» **Exercise goal**: Transcribe the material in full. Nothing should differ except that the pictures are left out.

» **Material**:
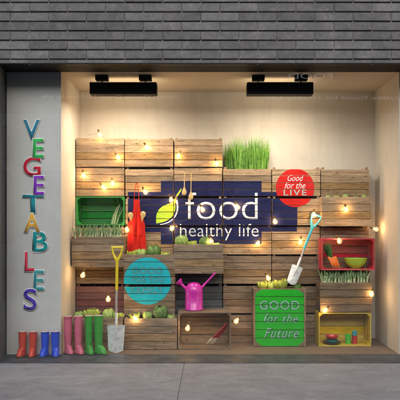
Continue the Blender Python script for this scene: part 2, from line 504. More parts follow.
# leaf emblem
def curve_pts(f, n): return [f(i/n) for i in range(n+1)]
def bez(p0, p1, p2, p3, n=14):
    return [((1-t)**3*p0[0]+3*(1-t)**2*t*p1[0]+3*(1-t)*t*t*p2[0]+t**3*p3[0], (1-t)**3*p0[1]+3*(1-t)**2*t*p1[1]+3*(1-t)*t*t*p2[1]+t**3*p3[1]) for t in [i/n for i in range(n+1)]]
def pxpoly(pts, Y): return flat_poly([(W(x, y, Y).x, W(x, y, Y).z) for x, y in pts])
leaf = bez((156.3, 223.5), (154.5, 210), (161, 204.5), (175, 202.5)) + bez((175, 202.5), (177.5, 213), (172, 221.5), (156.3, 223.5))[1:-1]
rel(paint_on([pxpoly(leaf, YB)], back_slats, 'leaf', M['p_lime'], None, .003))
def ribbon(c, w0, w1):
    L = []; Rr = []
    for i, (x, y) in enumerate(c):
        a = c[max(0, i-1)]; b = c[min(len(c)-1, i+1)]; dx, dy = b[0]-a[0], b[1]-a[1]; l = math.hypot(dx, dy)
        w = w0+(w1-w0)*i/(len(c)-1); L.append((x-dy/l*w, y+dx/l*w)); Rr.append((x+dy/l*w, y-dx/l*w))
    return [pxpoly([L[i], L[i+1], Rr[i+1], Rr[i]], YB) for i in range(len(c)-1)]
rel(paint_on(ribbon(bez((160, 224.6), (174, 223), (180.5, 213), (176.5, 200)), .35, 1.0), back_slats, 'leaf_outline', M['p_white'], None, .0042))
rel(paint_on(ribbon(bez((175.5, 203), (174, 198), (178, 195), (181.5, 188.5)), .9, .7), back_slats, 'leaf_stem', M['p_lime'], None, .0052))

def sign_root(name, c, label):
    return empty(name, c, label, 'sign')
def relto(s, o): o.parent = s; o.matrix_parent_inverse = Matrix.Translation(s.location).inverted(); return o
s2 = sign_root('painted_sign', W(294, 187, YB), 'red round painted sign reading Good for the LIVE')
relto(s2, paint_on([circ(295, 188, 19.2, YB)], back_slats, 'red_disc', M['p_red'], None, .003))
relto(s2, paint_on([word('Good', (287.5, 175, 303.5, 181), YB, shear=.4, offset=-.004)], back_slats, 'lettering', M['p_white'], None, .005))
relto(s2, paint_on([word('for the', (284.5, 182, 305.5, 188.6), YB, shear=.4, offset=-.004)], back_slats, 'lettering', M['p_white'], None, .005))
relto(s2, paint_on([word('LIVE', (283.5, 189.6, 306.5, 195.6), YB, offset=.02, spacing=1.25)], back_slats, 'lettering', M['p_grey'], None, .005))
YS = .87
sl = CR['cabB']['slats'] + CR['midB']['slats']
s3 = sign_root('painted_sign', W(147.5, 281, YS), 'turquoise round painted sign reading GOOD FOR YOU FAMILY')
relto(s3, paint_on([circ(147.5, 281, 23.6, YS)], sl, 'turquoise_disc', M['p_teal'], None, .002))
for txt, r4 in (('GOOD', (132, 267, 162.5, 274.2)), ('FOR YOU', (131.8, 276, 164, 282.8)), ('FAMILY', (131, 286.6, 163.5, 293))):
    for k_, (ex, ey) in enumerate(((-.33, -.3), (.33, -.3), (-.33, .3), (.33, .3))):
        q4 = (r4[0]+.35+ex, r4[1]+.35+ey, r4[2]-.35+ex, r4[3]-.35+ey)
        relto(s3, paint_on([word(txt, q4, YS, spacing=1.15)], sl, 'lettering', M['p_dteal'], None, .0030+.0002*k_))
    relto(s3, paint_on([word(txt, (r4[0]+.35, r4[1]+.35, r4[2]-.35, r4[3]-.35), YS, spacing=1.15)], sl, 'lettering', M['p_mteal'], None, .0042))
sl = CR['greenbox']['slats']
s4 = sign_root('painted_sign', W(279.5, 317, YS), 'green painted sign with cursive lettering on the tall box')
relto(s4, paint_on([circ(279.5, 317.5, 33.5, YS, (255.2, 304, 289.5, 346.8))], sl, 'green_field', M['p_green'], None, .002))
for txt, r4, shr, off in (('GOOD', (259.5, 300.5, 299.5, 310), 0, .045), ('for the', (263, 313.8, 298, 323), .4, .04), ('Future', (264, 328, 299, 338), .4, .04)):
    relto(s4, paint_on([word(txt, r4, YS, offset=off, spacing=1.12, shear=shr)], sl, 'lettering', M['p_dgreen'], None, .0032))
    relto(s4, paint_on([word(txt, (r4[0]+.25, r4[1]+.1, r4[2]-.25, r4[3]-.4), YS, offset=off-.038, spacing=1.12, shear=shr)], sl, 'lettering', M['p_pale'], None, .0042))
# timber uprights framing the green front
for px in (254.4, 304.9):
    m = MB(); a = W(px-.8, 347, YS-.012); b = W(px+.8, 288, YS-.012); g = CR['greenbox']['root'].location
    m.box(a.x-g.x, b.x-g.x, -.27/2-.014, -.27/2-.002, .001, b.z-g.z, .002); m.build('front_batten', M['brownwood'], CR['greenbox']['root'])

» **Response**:
Continue the Blender Python script for this scene: part 2, from line 504. More parts follow.
# leaf emblem
def curve_pts(f, n): return [f(i/n) for i in range(n+1)]
def bez(p0, p1, p2, p3, n=14):
    return [((1-t)**3*p0[0]+3*(1-t)**2*t*p1[0]+3*(1-t)*t*t*p2[0]+t**3*p3[0], (1-t)**3*p0[1]+3*(1-t)**2*t*p1[1]+3*(1-t)*t*t*p2[1]+t**3*p3[1]) for t in [i/n for i in range(n+1)]]
def pxpoly(pts, Y): return flat_poly([(W(x, y, Y).x, W(x, y, Y).z) for x, y in pts])
leaf = bez((156.3, 223.5), (154.5, 210), (161, 204.5), (175, 202.5)) + bez((175, 202.5), (177.5, 213), (172, 221.5), (156.3, 223.5))[1:-1]
rel(paint_on([pxpoly(leaf, YB)], back_slats, 'leaf', M['p_lime'], None, .003))
def ribbon(c, w0, w1):
    L = []; Rr = []
    for i, (x, y) in enumerate(c):
        a = c[max(0, i-1)]; b = c[min(len(c)-1, i+1)]; dx, dy = b[0]-a[0], b[1]-a[1]; l = math.hypot(dx, dy)
        w = w0+(w1-w0)*i/(len(c)-1); L.append((x-dy/l*w, y+dx/l*w)); Rr.append((x+dy/l*w, y-dx/l*w))
    return [pxpoly([L[i], L[i+1], Rr[i+1], Rr[i]], YB) for i in range(len(c)-1)]
rel(paint_on(ribbon(bez((160, 224.6), (174, 223), (180.5, 213), (176.5, 200)), .35, 1.0), back_slats, 'leaf_outline', M['p_white'], None, .0042))
rel(paint_on(ribbon(bez((175.5, 203), (174, 198), (178, 195), (181.5, 188.5)), .9, .7), back_slats, 'leaf_stem', M['p_lime'], None, .0052))

def sign_root(name, c, label):
    return empty(name, c, label, 'sign')
def relto(s, o): o.parent = s; o.matrix_parent_inverse = Matrix.Translation(s.location).inverted(); return o
s2 = sign_root('painted_sign', W(294, 187, YB), 'red round painted sign reading Good for the LIVE')
relto(s2, paint_on([circ(295, 188, 19.2, YB)], back_slats, 'red_disc', M['p_red'], None, .003))
relto(s2, paint_on([word('Good', (287.5, 175, 303.5, 181), YB, shear=.4, offset=-.004)], back_slats, 'lettering', M['p_white'], None, .005))
relto(s2, paint_on([word('for the', (284.5, 182, 305.5, 188.6), YB, shear=.4, offset=-.004)], back_slats, 'lettering', M['p_white'], None, .005))
relto(s2, paint_on([word('LIVE', (283.5, 189.6, 306.5, 195.6), YB, offset=.02, spacing=1.25)], back_slats, 'lettering', M['p_grey'], None, .005))
YS = .87
sl = CR['cabB']['slats'] + CR['midB']['slats']
s3 = sign_root('painted_sign', W(147.5, 281, YS), 'turquoise round painted sign reading GOOD FOR YOU FAMILY')
relto(s3, paint_on([circ(147.5, 281, 23.6, YS)], sl, 'turquoise_disc', M['p_teal'], None, .002))
for txt, r4 in (('GOOD', (132, 267, 162.5, 274.2)), ('FOR YOU', (131.8, 276, 164, 282.8)), ('FAMILY', (131, 286.6, 163.5, 293))):
    for k_, (ex, ey) in enumerate(((-.33, -.3), (.33, -.3), (-.33, .3), (.33, .3))):
        q4 = (r4[0]+.35+ex, r4[1]+.35+ey, r4[2]-.35+ex, r4[3]-.35+ey)
        relto(s3, paint_on([word(txt, q4, YS, spacing=1.15)], sl, 'lettering', M['p_dteal'], None, .0030+.0002*k_))
    relto(s3, paint_on([word(txt, (r4[0]+.35, r4[1]+.35, r4[2]-.35, r4[3]-.35), YS, spacing=1.15)], sl, 'lettering', M['p_mteal'], None, .0042))
sl = CR['greenbox']['slats']
s4 = sign_root('painted_sign', W(279.5, 317, YS), 'green painted sign with cursive lettering on the tall box')
relto(s4, paint_on([circ(279.5, 317.5, 33.5, YS, (255.2, 304, 289.5, 346.8))], sl, 'green_field', M['p_green'], None, .002))
for txt, r4, shr, off in (('GOOD', (259.5, 300.5, 299.5, 310), 0, .045), ('for the', (263, 313.8, 298, 323), .4, .04), ('Future', (264, 328, 299, 338), .4, .04)):
    relto(s4, paint_on([word(txt, r4, YS, offset=off, spacing=1.12, shear=shr)], sl, 'lettering', M['p_dgreen'], None, .0032))
    relto(s4, paint_on([word(txt, (r4[0]+.25, r4[1]+.1, r4[2]-.25, r4[3]-.4), YS, offset=off-.038, spacing=1.12, shear=shr)], sl, 'lettering', M['p_pale'], None, .0042))
# timber uprights framing the green front
for px in (254.4, 304.9):
    m = MB(); a = W(px-.8, 347, YS-.012); b = W(px+.8, 288, YS-.012); g = CR['greenbox']['root'].location
    m.box(a.x-g.x, b.x-g.x, -.27/2-.014, -.27/2-.002, .001, b.z-g.z, .002); m.build('front_batten', M['brownwood'], CR['greenbox']['root'])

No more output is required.